New to the cast is Richard Gere, who at 65 still smiles with the naughtiness of a schoolboy. Unsurprisingly, the geriatric women at the Marigold fawn over him.

Mr. Madden spoke about the excitement and challenges of returning to shoot on location in India.

“I am the least well-traveled visitor to India that there’s ever been,” he said with a laugh. “Because although I spent 16 months or more of the last four or five years in India I never get to travel anywhere, so I’m like the only person [working on] the film who hasn’t seen the Taj Mahal and hasn’t been to Agra.”

Mr. Madden said his cast and crew strove to make a film that presents an entertaining yet unflinching view of aging.

“A movie that makes people feel happy in the sense of making them laugh rather than making them, you know, swallow confected endings is quite an unusual thing,” he said. “Because I think there’s something about the material which has to do with second lives and second chances and everything will be all right in the end. If it’s not all right, then it’s not yet the end.

“But even that formulation acknowledges that there is an end. And it wouldn’t worry me in the slightest if, in cinematic terms, it was the end of the story.”

While such thinking likely precludes a third check-in at the Marigold, Mr. Madden is content to revel in the journey his characters have made in the pair of films.

“It’s a journey from one place at the beginning of the first movie to a completely different place in the conclusion of the second,” he said. “It’s hard for me to imagine the first one now without imagining the second.”

Although endings — in life and on film — can be tricky business, Mr. Madden and Mr. Parker made sure to toss a Bollywood musical number into the second film, one the director described with a chuckle as “the biggest gas imaginable.”

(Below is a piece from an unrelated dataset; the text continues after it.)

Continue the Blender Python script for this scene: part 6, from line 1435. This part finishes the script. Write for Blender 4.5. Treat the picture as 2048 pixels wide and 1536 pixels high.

“There’s just kind of an abandon and a vocabulary to [Bollywood] that is just so far out and strange, and that is just so wonderful, and so hilarious, as well as being utterly irresistible,” he said. “I never tired of it while we were cutting it; I never tired of it while we were shooting it. It was just completely intoxicating to me.

“That word has always been important to me with both films: There’s a certain ‘intoxication,’ which has to do with India and the sort of spirit and energy of the story.”

Thus, the second trip to the Marigold includes a performance that ties it spiritually to the climactic performance of “Romeo and Juliet” in “Shakespeare in Love.” Mr. Madden hopes that, like in his Oscar-winning film, he will catch lightning in a bottle before the curtain falls.